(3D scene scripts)
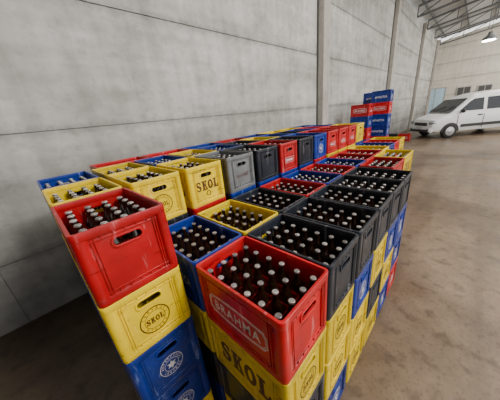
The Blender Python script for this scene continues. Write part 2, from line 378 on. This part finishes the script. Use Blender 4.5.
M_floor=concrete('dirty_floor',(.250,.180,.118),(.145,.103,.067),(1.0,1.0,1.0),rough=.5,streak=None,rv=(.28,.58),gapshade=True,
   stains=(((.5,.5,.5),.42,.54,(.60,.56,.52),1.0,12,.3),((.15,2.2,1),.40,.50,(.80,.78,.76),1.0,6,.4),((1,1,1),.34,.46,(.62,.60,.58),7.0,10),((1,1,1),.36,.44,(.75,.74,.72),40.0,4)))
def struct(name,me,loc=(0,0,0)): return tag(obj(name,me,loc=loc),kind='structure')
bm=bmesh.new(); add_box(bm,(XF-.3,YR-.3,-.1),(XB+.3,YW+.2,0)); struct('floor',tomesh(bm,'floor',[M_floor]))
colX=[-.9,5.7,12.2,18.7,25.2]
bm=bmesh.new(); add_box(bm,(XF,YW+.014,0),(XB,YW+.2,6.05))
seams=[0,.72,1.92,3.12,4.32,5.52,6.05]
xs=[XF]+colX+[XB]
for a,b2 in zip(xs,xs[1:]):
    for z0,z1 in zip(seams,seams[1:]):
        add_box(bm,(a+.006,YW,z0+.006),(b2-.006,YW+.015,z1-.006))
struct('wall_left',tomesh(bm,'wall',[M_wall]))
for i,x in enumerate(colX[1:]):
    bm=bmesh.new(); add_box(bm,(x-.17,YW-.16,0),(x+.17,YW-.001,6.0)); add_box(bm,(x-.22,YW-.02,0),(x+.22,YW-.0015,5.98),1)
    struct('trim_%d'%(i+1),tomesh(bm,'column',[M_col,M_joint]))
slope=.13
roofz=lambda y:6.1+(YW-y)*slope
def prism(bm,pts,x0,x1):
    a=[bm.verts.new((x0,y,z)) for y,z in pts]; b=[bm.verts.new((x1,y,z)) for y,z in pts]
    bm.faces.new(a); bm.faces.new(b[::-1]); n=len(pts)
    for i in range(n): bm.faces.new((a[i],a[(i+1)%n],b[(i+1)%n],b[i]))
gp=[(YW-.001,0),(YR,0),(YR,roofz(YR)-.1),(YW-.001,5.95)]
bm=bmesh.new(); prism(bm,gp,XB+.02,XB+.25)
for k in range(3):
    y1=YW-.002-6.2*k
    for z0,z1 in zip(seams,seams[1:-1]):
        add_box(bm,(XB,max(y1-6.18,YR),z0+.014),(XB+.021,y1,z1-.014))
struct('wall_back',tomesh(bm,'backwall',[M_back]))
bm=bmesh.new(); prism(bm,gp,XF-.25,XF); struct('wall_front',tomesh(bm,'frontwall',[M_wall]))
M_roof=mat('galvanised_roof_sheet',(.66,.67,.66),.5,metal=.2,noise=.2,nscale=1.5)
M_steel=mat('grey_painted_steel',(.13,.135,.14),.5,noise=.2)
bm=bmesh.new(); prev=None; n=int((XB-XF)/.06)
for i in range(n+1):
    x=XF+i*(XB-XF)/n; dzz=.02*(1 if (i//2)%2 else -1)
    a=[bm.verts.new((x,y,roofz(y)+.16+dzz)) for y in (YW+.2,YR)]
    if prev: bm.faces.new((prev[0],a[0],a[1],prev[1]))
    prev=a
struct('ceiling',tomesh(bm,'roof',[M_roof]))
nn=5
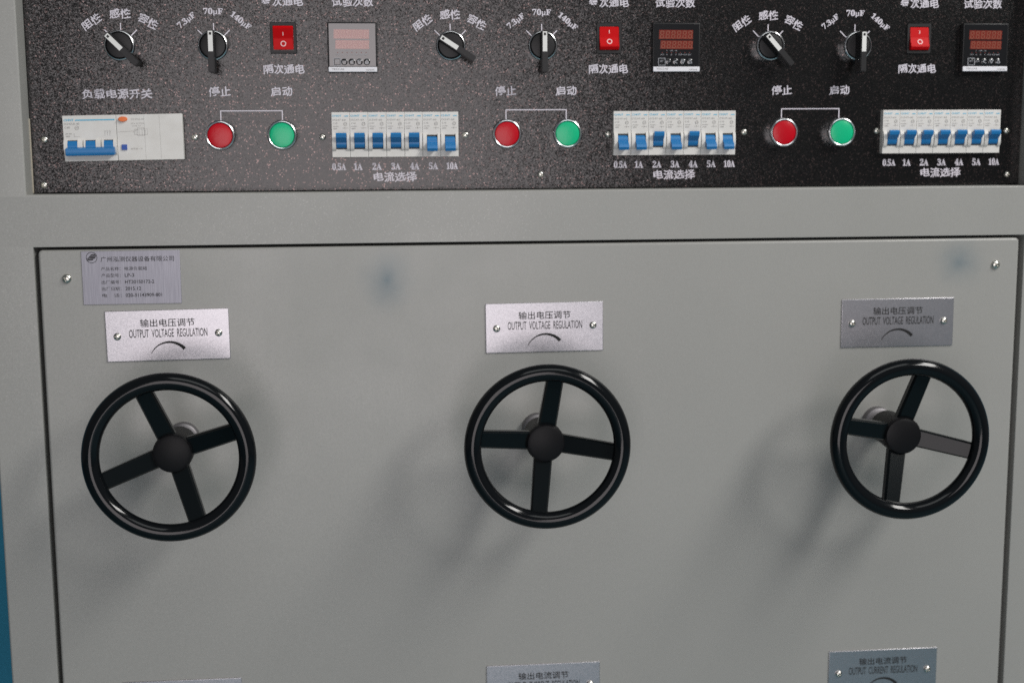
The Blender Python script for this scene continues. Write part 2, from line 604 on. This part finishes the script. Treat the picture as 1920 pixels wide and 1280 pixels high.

PROMPT: Please repeat the entries exactly. Do not include the pictures.

FINISHED ANSWER:
The Blender Python script for this scene continues. Write part 2, from line 378 on. This part finishes the script. Use Blender 4.5.
M_floor=concrete('dirty_floor',(.250,.180,.118),(.145,.103,.067),(1.0,1.0,1.0),rough=.5,streak=None,rv=(.28,.58),gapshade=True,
   stains=(((.5,.5,.5),.42,.54,(.60,.56,.52),1.0,12,.3),((.15,2.2,1),.40,.50,(.80,.78,.76),1.0,6,.4),((1,1,1),.34,.46,(.62,.60,.58),7.0,10),((1,1,1),.36,.44,(.75,.74,.72),40.0,4)))
def struct(name,me,loc=(0,0,0)): return tag(obj(name,me,loc=loc),kind='structure')
bm=bmesh.new(); add_box(bm,(XF-.3,YR-.3,-.1),(XB+.3,YW+.2,0)); struct('floor',tomesh(bm,'floor',[M_floor]))
colX=[-.9,5.7,12.2,18.7,25.2]
bm=bmesh.new(); add_box(bm,(XF,YW+.014,0),(XB,YW+.2,6.05))
seams=[0,.72,1.92,3.12,4.32,5.52,6.05]
xs=[XF]+colX+[XB]
for a,b2 in zip(xs,xs[1:]):
    for z0,z1 in zip(seams,seams[1:]):
        add_box(bm,(a+.006,YW,z0+.006),(b2-.006,YW+.015,z1-.006))
struct('wall_left',tomesh(bm,'wall',[M_wall]))
for i,x in enumerate(colX[1:]):
    bm=bmesh.new(); add_box(bm,(x-.17,YW-.16,0),(x+.17,YW-.001,6.0)); add_box(bm,(x-.22,YW-.02,0),(x+.22,YW-.0015,5.98),1)
    struct('trim_%d'%(i+1),tomesh(bm,'column',[M_col,M_joint]))
slope=.13
roofz=lambda y:6.1+(YW-y)*slope
def prism(bm,pts,x0,x1):
    a=[bm.verts.new((x0,y,z)) for y,z in pts]; b=[bm.verts.new((x1,y,z)) for y,z in pts]
    bm.faces.new(a); bm.faces.new(b[::-1]); n=len(pts)
    for i in range(n): bm.faces.new((a[i],a[(i+1)%n],b[(i+1)%n],b[i]))
gp=[(YW-.001,0),(YR,0),(YR,roofz(YR)-.1),(YW-.001,5.95)]
bm=bmesh.new(); prism(bm,gp,XB+.02,XB+.25)
for k in range(3):
    y1=YW-.002-6.2*k
    for z0,z1 in zip(seams,seams[1:-1]):
        add_box(bm,(XB,max(y1-6.18,YR),z0+.014),(XB+.021,y1,z1-.014))
struct('wall_back',tomesh(bm,'backwall',[M_back]))
bm=bmesh.new(); prism(bm,gp,XF-.25,XF); struct('wall_front',tomesh(bm,'frontwall',[M_wall]))
M_roof=mat('galvanised_roof_sheet',(.66,.67,.66),.5,metal=.2,noise=.2,nscale=1.5)
M_steel=mat('grey_painted_steel',(.13,.135,.14),.5,noise=.2)
bm=bmesh.new(); prev=None; n=int((XB-XF)/.06)
for i in range(n+1):
    x=XF+i*(XB-XF)/n; dzz=.02*(1 if (i//2)%2 else -1)
    a=[bm.verts.new((x,y,roofz(y)+.16+dzz)) for y in (YW+.2,YR)]
    if prev: bm.faces.new((prev[0],a[0],a[1],prev[1]))
    prev=a
struct('ceiling',tomesh(bm,'roof',[M_roof]))
nn=5
The Blender Python script for this scene continues. Write part 2, from line 604 on. This part finishes the script. Treat the picture as 1920 pixels wide and 1280 pixels high.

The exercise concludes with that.